TLDR
- BOE is expected to vote 7–2 in favor of holding rates at 3.75% on Thursday.
- UK jobless rate rose to 5.1% in November, the highest level since early 2021.
- Inflation eased to 3.4% in December but remains above the 2% target.
- PMI rose to 53.9 in January, showing improved business activity after the Budget.
The Bank of England is widely expected to keep interest rates unchanged at 3.75% in its upcoming February policy meeting. Investors and analysts are focused on how the central bank will guide expectations for rate changes in the coming months as mixed signals emerge from the UK economy.
Policy Decision Expected Amid Rate Cut Talks
The Bank of England’s Monetary Policy Committee is forecasted to keep the benchmark interest rate at 3.75% this Thursday. Data from LSEG places the probability of a hold at 97%. Patrick Munnelly from Tickmill Group said a 7–2 vote is likely, with two members supporting a 25-basis point cut.
The central bank last lowered the rate by 0.25% points in December. That move followed signs of easing inflation. However, policymakers noted that future decisions would be more balanced. Thursday’s announcement is expected to reinforce that message while keeping options open for further cuts in 2024.
Inflation Slows but Remains Above Target
Consumer price inflation fell to 3.4% in December, down from a peak of 3.8% in summer 2025. Though this marks progress, inflation is still above the Bank’s 2% target. Policymakers are monitoring underlying price pressures, particularly wage growth in the private sector.
Wage growth excluding bonuses slowed to 3.6% in the three months to November from 3.9% previously. Surveys by the Bank show expected pay increases of around 3.7% in 2026, which could slow inflation but still remain higher than desired.
Job Market Weakens Despite GDP Growth
The labour market has shown signs of stress, with the unemployment rate reaching 5.1% in November—the highest since early 2021. According to the Office for National Statistics, payrolled employment dropped by 155,000 year-on-year in November. The redundancy rate also rose to 4.9 per thousand workers from 3.8.

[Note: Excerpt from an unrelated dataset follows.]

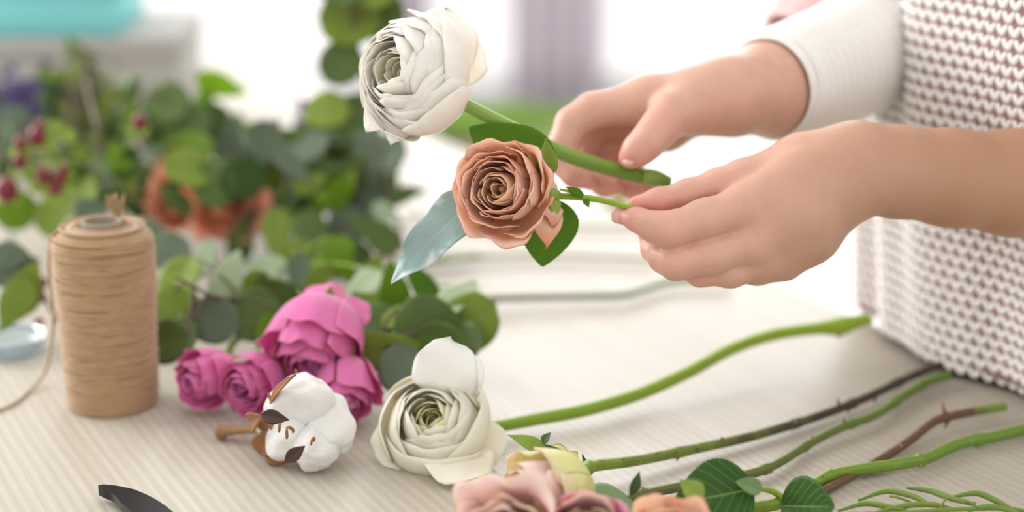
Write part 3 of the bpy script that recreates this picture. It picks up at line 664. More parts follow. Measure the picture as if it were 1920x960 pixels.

While employment indicators have worsened, the broader economy displayed some resilience. GDP expanded by 0.3% in November. The S&P PMI index also improved to 53.9 in January, reflecting increased business activity after the Autumn Budget. These conflicting signals are central to the MPC’s current policy debates.
Further Rate Cuts Remain a Possibility
Although another rate cut this week appears unlikely, economists expect the Bank to signal that easing may continue later this year. Budget measures such as rail fare freezes and delayed fuel tax hikes are expected to support inflation forecasts. These may show inflation reaching or falling below target over the medium term.
Andrew Bailey, the Bank’s Governor, has previously said that interest rates could return closer to 2% by spring. However, some analysts warn that cutting rates too quickly could weaken efforts to control inflation if economic activity strengthens.
Rob Wood of Pantheon Macroeconomics stated, “We expect the MPC to reiterate its previous guidance that another Bank Rate cut is likely but the rate cycle is probably close to an end.” With the next policy meeting scheduled for March, market watchers will focus on updated forecasts and comments from Bank officials following this week’s rate decision.